Aim of the task
In the data below, locate each line with the word "scene" and list it.

Dataset extract
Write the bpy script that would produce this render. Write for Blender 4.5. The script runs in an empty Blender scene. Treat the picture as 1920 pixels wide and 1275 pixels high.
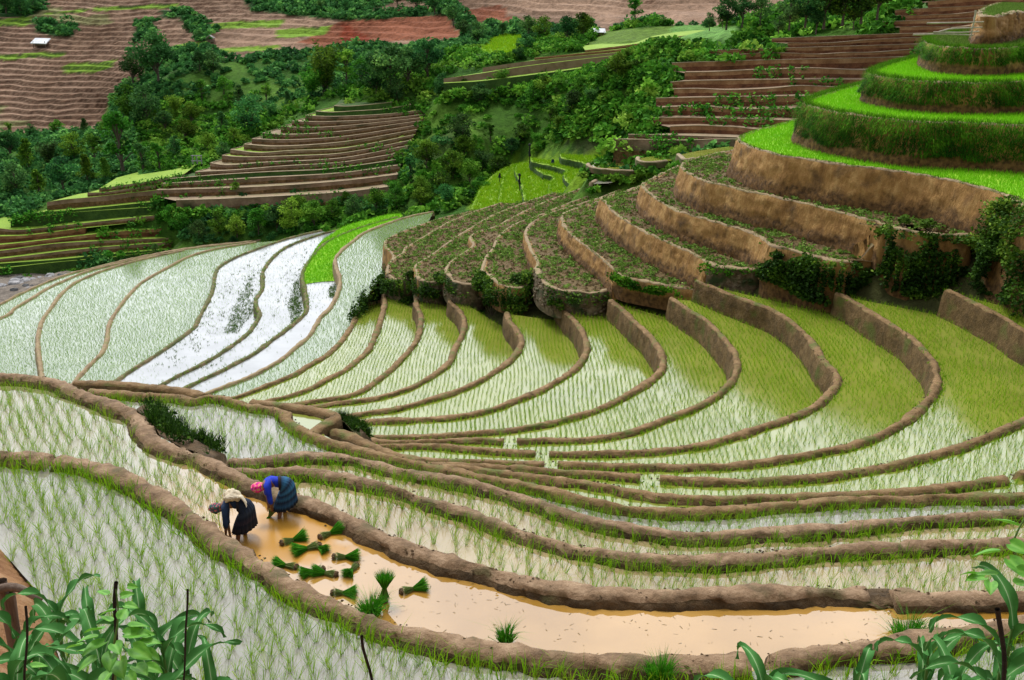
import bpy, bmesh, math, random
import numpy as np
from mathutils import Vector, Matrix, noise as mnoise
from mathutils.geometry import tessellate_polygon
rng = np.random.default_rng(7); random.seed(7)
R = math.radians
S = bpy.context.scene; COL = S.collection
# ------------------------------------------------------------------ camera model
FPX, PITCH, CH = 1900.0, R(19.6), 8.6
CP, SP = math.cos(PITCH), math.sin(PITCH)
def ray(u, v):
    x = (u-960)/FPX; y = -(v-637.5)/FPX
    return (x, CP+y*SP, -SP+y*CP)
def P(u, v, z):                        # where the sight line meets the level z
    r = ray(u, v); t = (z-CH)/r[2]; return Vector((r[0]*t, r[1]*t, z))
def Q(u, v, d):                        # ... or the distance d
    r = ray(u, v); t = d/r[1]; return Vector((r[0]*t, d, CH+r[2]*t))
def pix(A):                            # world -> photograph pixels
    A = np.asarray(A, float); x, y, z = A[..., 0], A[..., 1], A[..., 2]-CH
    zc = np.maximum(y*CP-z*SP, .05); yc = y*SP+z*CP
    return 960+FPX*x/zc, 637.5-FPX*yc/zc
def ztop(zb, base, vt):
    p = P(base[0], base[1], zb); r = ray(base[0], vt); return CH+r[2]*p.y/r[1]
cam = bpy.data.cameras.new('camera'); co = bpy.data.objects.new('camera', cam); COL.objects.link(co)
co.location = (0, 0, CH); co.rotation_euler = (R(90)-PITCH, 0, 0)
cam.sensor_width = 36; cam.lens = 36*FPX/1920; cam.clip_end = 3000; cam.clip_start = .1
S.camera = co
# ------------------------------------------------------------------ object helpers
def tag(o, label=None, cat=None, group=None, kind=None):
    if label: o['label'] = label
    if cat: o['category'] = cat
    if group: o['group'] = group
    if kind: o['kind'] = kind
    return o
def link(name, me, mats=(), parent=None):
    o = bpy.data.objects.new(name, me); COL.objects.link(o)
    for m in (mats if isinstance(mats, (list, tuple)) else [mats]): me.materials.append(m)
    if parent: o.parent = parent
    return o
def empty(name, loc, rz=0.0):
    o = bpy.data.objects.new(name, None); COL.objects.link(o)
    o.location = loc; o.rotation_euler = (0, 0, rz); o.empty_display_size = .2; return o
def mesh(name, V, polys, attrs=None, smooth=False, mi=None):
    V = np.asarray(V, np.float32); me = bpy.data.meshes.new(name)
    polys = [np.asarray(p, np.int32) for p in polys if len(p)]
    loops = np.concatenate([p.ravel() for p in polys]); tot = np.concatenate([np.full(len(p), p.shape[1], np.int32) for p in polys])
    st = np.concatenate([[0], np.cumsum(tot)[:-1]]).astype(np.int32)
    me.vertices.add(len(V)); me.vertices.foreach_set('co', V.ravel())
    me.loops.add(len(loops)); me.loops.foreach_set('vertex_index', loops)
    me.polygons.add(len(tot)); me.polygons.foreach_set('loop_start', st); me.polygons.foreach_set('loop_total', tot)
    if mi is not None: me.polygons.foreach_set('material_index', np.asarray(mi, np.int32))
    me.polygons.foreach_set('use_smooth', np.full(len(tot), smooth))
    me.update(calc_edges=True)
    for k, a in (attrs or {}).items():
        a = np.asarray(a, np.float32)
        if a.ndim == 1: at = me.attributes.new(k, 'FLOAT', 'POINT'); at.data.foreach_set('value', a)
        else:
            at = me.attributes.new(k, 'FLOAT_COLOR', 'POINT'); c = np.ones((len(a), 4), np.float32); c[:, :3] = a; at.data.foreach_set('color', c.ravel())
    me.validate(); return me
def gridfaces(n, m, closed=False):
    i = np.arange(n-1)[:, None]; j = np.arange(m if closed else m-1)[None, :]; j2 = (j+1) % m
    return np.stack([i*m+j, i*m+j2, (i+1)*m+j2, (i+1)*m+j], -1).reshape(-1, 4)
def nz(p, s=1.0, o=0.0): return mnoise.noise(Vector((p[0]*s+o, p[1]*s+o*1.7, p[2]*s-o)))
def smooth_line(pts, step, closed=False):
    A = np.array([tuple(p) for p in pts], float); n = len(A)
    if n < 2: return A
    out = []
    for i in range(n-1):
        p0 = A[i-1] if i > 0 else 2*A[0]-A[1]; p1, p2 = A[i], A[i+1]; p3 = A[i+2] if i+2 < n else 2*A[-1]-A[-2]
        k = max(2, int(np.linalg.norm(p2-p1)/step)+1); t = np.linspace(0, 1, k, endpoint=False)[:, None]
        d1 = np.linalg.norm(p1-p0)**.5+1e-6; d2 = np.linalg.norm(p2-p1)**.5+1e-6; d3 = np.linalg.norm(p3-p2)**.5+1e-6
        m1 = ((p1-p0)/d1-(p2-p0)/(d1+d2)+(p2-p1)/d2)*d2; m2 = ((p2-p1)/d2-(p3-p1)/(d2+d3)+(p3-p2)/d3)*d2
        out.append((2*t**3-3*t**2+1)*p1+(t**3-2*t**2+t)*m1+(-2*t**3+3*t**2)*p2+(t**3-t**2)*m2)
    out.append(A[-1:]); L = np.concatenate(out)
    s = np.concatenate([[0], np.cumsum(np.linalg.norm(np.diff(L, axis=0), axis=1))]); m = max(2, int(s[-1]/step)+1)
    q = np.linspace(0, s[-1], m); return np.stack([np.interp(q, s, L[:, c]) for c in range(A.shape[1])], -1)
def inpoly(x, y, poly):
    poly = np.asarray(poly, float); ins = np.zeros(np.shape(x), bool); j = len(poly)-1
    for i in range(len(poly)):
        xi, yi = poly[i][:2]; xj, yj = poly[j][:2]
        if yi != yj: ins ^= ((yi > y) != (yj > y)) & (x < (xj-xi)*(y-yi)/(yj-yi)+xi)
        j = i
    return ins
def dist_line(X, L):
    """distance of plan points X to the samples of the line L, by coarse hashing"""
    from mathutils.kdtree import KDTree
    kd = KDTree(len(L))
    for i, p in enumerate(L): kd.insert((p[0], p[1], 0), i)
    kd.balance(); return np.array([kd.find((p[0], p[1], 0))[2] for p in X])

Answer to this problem
Write the bpy script that would produce this render. Write for Blender 4.5. The script runs in an empty Blender scene. Treat the picture as 1920 pixels wide and 1275 pixels high.
S = bpy.context.scene; COL = S.collection